Если попытаться подытожить эти наблюдения, то нельзя не заметить повышения интенсивности, возникающего в этих новых условиях. Всякий посетитель большого музея, где соседствуют залы старинного и современного искусства, пройдя классический зал и задержавшись на какое-то время у современной живописи, чтобы глубже погрузиться в нее, замечал потом, что на обратном пути знакомая гармоническая живопись Ренессанса или барокко начинает выглядеть как-то бледнее, чем казалось на первый, восторженный взгляд. Такое же увеличение интенсивности мы наблюдаем и в современной музыке, причем дело здесь даже не в господстве додекафонии: исключительная роль диссонансов, как таковых, очевидным образом отличает новую музыку от классической. И о том же самом (хотя и с некоторыми существенными изменениями) свидетельствует опыт словесного искусства. Здесь произошел тот же разрыв, который мы наблюдали в других областях: разрыв, я бы сказал, с образованным историзирующим мышлением, с его манией подражательности. И пусть мы по-прежнему ценим безупречные произведения искусства в классическом стиле и по-прежнему не собираемся расставаться со многими прекрасными картинами и стихами, все же логика развития XX века ведет к тому, что (пользуясь гегелевским выражением) формы приятного умиротворения смерти, обещанные нам искусством прошлого, сегодня уже никого не убеждают.

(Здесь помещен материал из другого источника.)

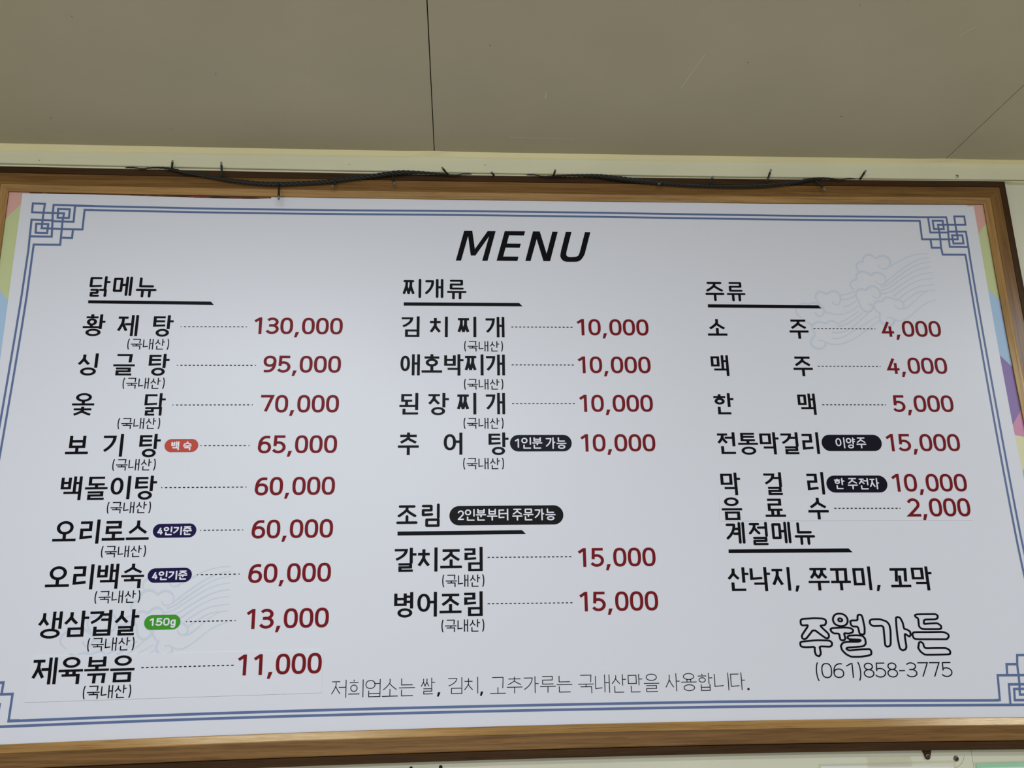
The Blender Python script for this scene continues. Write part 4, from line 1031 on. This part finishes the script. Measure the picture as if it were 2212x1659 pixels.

И еще об одном разрыве, неотделимом от первого, с особой настойчивостью говорил Целан в своей речи, посвященной Бюхнеру, разрыве и без того свежем в нашем сознании. Произошедшие с нами глубокие перемены вызваны не только изрядной полинялостью мифологических представлений, свойственных образованному мышлению нашей клонящейся к закату буржуазной эпохи. Перед лицом нового варварства ХХ века мы, кроме того, поражены ужасом от бессилия этого зиждимого образованием мира. Все это вызвало к жизни особого рода интенсивность поэтической речи и, сходным образом, интенсивность красок и цветовых контрастов, звучания и звуковых диссонансов. И хотя в образах, создаваемых искусством, по-прежнему сохраняется какое-то свидетельство о цельности мира, но в них чувствуется также недоверие к слишком доступным средствам умиротворения, неприятие веры. Это, как мне кажется, составляет непосредственный фон поэтического творчества Целана, а в рассмотренном нами стихотворении получает еще и прямое словесное выражение. Гармонический постулат, который мы бережно сохраняли как верный залог того, что при встрече с каким-либо смысловым затемнением ожидание смысла будет ненапрасным, теперь потерял свою убедительность. Смысловая темнота утверждается теперь на стадии ожидания, когда возможность истолкования этой темноты и обретения новой гармонии заранее не предполагается. Разрушенное ожидание смысла, стойкий отказ от действия наперед, от веры в возможность целого — вот что поэтически выражено в стихотворении, с которого мы начали разговор. Это стихотворение, которым к тому же отмечен совершенно особый момент творчества Целана (о чем я говорил выше), приобретает в конце крайнюю выразительность еще и потому, что оно придвинуто к самому краю — стоит у края, за которым кончается всякая стойкость и куда сам поэт ушел от нас.